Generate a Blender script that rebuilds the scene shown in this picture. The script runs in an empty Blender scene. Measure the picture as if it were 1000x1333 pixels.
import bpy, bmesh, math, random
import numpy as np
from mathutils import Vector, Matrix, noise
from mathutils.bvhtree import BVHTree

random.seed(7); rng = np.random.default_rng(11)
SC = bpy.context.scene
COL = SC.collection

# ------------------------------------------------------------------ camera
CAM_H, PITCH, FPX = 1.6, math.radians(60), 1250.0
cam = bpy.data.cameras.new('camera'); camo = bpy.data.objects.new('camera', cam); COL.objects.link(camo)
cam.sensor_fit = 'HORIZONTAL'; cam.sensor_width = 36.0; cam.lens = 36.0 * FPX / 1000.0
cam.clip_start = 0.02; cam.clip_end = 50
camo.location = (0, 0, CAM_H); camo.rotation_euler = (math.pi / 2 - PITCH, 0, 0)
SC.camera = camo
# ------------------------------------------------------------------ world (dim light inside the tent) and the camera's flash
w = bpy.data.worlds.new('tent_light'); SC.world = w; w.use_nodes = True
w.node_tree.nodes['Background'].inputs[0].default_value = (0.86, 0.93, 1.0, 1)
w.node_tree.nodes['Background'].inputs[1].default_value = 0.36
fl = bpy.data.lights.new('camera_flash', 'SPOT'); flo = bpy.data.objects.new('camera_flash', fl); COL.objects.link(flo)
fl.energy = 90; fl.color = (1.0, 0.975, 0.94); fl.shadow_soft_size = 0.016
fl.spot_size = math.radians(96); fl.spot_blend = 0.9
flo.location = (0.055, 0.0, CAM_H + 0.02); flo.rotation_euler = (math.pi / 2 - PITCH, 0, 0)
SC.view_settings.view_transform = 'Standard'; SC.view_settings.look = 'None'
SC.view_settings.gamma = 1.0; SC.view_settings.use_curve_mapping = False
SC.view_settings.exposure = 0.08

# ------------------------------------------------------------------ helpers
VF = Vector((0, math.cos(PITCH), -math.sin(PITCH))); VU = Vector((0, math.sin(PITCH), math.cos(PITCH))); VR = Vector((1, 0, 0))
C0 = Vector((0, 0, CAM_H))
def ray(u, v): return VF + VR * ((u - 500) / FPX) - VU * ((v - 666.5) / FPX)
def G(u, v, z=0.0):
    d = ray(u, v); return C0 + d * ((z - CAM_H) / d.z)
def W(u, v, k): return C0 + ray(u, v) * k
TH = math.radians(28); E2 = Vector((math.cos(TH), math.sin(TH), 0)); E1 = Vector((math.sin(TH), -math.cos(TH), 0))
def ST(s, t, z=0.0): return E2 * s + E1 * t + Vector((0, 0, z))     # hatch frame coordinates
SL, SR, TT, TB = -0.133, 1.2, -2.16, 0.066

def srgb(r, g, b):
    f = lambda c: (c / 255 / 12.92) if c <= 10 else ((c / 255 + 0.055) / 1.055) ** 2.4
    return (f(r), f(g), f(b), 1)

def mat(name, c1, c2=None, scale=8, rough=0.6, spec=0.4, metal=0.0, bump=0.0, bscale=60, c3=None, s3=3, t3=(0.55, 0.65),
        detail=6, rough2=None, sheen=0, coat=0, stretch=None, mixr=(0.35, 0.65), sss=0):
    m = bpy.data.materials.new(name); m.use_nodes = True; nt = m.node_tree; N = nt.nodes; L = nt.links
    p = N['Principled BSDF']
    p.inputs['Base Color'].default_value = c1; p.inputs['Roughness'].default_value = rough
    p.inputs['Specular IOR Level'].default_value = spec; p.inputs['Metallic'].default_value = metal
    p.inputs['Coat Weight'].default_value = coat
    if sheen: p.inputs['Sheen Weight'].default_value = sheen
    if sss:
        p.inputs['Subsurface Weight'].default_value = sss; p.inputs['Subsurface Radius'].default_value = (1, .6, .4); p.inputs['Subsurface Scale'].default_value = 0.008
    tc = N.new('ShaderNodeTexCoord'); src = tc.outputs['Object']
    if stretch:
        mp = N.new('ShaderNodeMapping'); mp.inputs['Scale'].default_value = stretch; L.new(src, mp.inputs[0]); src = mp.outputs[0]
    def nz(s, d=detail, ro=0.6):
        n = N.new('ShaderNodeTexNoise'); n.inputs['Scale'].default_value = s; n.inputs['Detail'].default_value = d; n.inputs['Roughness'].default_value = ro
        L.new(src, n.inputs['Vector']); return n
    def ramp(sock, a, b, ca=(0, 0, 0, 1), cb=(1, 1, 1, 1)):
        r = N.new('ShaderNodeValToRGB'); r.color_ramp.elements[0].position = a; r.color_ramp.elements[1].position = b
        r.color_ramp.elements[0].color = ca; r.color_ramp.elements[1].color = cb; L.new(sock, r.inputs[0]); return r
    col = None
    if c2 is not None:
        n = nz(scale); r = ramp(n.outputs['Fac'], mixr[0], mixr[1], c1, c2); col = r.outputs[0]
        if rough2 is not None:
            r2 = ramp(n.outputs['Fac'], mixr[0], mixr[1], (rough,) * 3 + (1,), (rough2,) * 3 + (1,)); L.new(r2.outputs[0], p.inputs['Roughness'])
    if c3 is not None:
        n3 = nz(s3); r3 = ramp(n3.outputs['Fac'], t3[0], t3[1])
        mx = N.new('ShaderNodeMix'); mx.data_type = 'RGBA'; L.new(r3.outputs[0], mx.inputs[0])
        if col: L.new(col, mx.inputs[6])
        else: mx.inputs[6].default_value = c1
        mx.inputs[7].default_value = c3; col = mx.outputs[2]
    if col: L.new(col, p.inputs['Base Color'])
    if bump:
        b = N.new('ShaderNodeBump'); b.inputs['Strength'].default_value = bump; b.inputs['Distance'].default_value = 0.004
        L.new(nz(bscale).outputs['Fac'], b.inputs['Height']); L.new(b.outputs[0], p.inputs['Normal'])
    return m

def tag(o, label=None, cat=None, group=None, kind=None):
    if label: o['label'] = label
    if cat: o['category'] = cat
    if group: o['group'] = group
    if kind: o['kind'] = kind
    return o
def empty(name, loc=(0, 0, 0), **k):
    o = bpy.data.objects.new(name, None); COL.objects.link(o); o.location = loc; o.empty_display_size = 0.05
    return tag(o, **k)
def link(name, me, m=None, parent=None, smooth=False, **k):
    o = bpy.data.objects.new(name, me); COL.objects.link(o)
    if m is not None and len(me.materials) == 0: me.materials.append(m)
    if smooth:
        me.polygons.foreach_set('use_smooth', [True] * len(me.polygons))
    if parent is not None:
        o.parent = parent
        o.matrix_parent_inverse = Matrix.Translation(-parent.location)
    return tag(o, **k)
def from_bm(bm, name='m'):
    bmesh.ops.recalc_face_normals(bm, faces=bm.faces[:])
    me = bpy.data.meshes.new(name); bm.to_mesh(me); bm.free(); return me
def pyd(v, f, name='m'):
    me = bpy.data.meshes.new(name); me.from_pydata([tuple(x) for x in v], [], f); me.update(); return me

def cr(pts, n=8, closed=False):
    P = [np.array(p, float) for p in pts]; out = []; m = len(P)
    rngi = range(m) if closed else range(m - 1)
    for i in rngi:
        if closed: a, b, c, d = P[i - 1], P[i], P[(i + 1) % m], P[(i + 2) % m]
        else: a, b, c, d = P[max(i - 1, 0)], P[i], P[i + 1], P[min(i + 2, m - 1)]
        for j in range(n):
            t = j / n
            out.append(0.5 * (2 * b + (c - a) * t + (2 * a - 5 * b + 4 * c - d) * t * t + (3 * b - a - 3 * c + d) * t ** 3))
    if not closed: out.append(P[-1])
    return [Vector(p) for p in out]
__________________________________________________
Reproduce the full listing above, character for character.

=== EXERCISE OUTPUT ===
Generate a Blender script that rebuilds the scene shown in this picture. The script runs in an empty Blender scene. Measure the picture as if it were 1000x1333 pixels.
import bpy, bmesh, math, random
import numpy as np
from mathutils import Vector, Matrix, noise
from mathutils.bvhtree import BVHTree

random.seed(7); rng = np.random.default_rng(11)
SC = bpy.context.scene
COL = SC.collection

# ------------------------------------------------------------------ camera
CAM_H, PITCH, FPX = 1.6, math.radians(60), 1250.0
cam = bpy.data.cameras.new('camera'); camo = bpy.data.objects.new('camera', cam); COL.objects.link(camo)
cam.sensor_fit = 'HORIZONTAL'; cam.sensor_width = 36.0; cam.lens = 36.0 * FPX / 1000.0
cam.clip_start = 0.02; cam.clip_end = 50
camo.location = (0, 0, CAM_H); camo.rotation_euler = (math.pi / 2 - PITCH, 0, 0)
SC.camera = camo
# ------------------------------------------------------------------ world (dim light inside the tent) and the camera's flash
w = bpy.data.worlds.new('tent_light'); SC.world = w; w.use_nodes = True
w.node_tree.nodes['Background'].inputs[0].default_value = (0.86, 0.93, 1.0, 1)
w.node_tree.nodes['Background'].inputs[1].default_value = 0.36
fl = bpy.data.lights.new('camera_flash', 'SPOT'); flo = bpy.data.objects.new('camera_flash', fl); COL.objects.link(flo)
fl.energy = 90; fl.color = (1.0, 0.975, 0.94); fl.shadow_soft_size = 0.016
fl.spot_size = math.radians(96); fl.spot_blend = 0.9
flo.location = (0.055, 0.0, CAM_H + 0.02); flo.rotation_euler = (math.pi / 2 - PITCH, 0, 0)
SC.view_settings.view_transform = 'Standard'; SC.view_settings.look = 'None'
SC.view_settings.gamma = 1.0; SC.view_settings.use_curve_mapping = False
SC.view_settings.exposure = 0.08

# ------------------------------------------------------------------ helpers
VF = Vector((0, math.cos(PITCH), -math.sin(PITCH))); VU = Vector((0, math.sin(PITCH), math.cos(PITCH))); VR = Vector((1, 0, 0))
C0 = Vector((0, 0, CAM_H))
def ray(u, v): return VF + VR * ((u - 500) / FPX) - VU * ((v - 666.5) / FPX)
def G(u, v, z=0.0):
    d = ray(u, v); return C0 + d * ((z - CAM_H) / d.z)
def W(u, v, k): return C0 + ray(u, v) * k
TH = math.radians(28); E2 = Vector((math.cos(TH), math.sin(TH), 0)); E1 = Vector((math.sin(TH), -math.cos(TH), 0))
def ST(s, t, z=0.0): return E2 * s + E1 * t + Vector((0, 0, z))     # hatch frame coordinates
SL, SR, TT, TB = -0.133, 1.2, -2.16, 0.066

def srgb(r, g, b):
    f = lambda c: (c / 255 / 12.92) if c <= 10 else ((c / 255 + 0.055) / 1.055) ** 2.4
    return (f(r), f(g), f(b), 1)

def mat(name, c1, c2=None, scale=8, rough=0.6, spec=0.4, metal=0.0, bump=0.0, bscale=60, c3=None, s3=3, t3=(0.55, 0.65),
        detail=6, rough2=None, sheen=0, coat=0, stretch=None, mixr=(0.35, 0.65), sss=0):
    m = bpy.data.materials.new(name); m.use_nodes = True; nt = m.node_tree; N = nt.nodes; L = nt.links
    p = N['Principled BSDF']
    p.inputs['Base Color'].default_value = c1; p.inputs['Roughness'].default_value = rough
    p.inputs['Specular IOR Level'].default_value = spec; p.inputs['Metallic'].default_value = metal
    p.inputs['Coat Weight'].default_value = coat
    if sheen: p.inputs['Sheen Weight'].default_value = sheen
    if sss:
        p.inputs['Subsurface Weight'].default_value = sss; p.inputs['Subsurface Radius'].default_value = (1, .6, .4); p.inputs['Subsurface Scale'].default_value = 0.008
    tc = N.new('ShaderNodeTexCoord'); src = tc.outputs['Object']
    if stretch:
        mp = N.new('ShaderNodeMapping'); mp.inputs['Scale'].default_value = stretch; L.new(src, mp.inputs[0]); src = mp.outputs[0]
    def nz(s, d=detail, ro=0.6):
        n = N.new('ShaderNodeTexNoise'); n.inputs['Scale'].default_value = s; n.inputs['Detail'].default_value = d; n.inputs['Roughness'].default_value = ro
        L.new(src, n.inputs['Vector']); return n
    def ramp(sock, a, b, ca=(0, 0, 0, 1), cb=(1, 1, 1, 1)):
        r = N.new('ShaderNodeValToRGB'); r.color_ramp.elements[0].position = a; r.color_ramp.elements[1].position = b
        r.color_ramp.elements[0].color = ca; r.color_ramp.elements[1].color = cb; L.new(sock, r.inputs[0]); return r
    col = None
    if c2 is not None:
        n = nz(scale); r = ramp(n.outputs['Fac'], mixr[0], mixr[1], c1, c2); col = r.outputs[0]
        if rough2 is not None:
            r2 = ramp(n.outputs['Fac'], mixr[0], mixr[1], (rough,) * 3 + (1,), (rough2,) * 3 + (1,)); L.new(r2.outputs[0], p.inputs['Roughness'])
    if c3 is not None:
        n3 = nz(s3); r3 = ramp(n3.outputs['Fac'], t3[0], t3[1])
        mx = N.new('ShaderNodeMix'); mx.data_type = 'RGBA'; L.new(r3.outputs[0], mx.inputs[0])
        if col: L.new(col, mx.inputs[6])
        else: mx.inputs[6].default_value = c1
        mx.inputs[7].default_value = c3; col = mx.outputs[2]
    if col: L.new(col, p.inputs['Base Color'])
    if bump:
        b = N.new('ShaderNodeBump'); b.inputs['Strength'].default_value = bump; b.inputs['Distance'].default_value = 0.004
        L.new(nz(bscale).outputs['Fac'], b.inputs['Height']); L.new(b.outputs[0], p.inputs['Normal'])
    return m

def tag(o, label=None, cat=None, group=None, kind=None):
    if label: o['label'] = label
    if cat: o['category'] = cat
    if group: o['group'] = group
    if kind: o['kind'] = kind
    return o
def empty(name, loc=(0, 0, 0), **k):
    o = bpy.data.objects.new(name, None); COL.objects.link(o); o.location = loc; o.empty_display_size = 0.05
    return tag(o, **k)
def link(name, me, m=None, parent=None, smooth=False, **k):
    o = bpy.data.objects.new(name, me); COL.objects.link(o)
    if m is not None and len(me.materials) == 0: me.materials.append(m)
    if smooth:
        me.polygons.foreach_set('use_smooth', [True] * len(me.polygons))
    if parent is not None:
        o.parent = parent
        o.matrix_parent_inverse = Matrix.Translation(-parent.location)
    return tag(o, **k)
def from_bm(bm, name='m'):
    bmesh.ops.recalc_face_normals(bm, faces=bm.faces[:])
    me = bpy.data.meshes.new(name); bm.to_mesh(me); bm.free(); return me
def pyd(v, f, name='m'):
    me = bpy.data.meshes.new(name); me.from_pydata([tuple(x) for x in v], [], f); me.update(); return me

def cr(pts, n=8, closed=False):
    P = [np.array(p, float) for p in pts]; out = []; m = len(P)
    rngi = range(m) if closed else range(m - 1)
    for i in rngi:
        if closed: a, b, c, d = P[i - 1], P[i], P[(i + 1) % m], P[(i + 2) % m]
        else: a, b, c, d = P[max(i - 1, 0)], P[i], P[i + 1], P[min(i + 2, m - 1)]
        for j in range(n):
            t = j / n
            out.append(0.5 * (2 * b + (c - a) * t + (2 * a - 5 * b + 4 * c - d) * t * t + (3 * b - a - 3 * c + d) * t ** 3))
    if not closed: out.append(P[-1])
    return [Vector(p) for p in out]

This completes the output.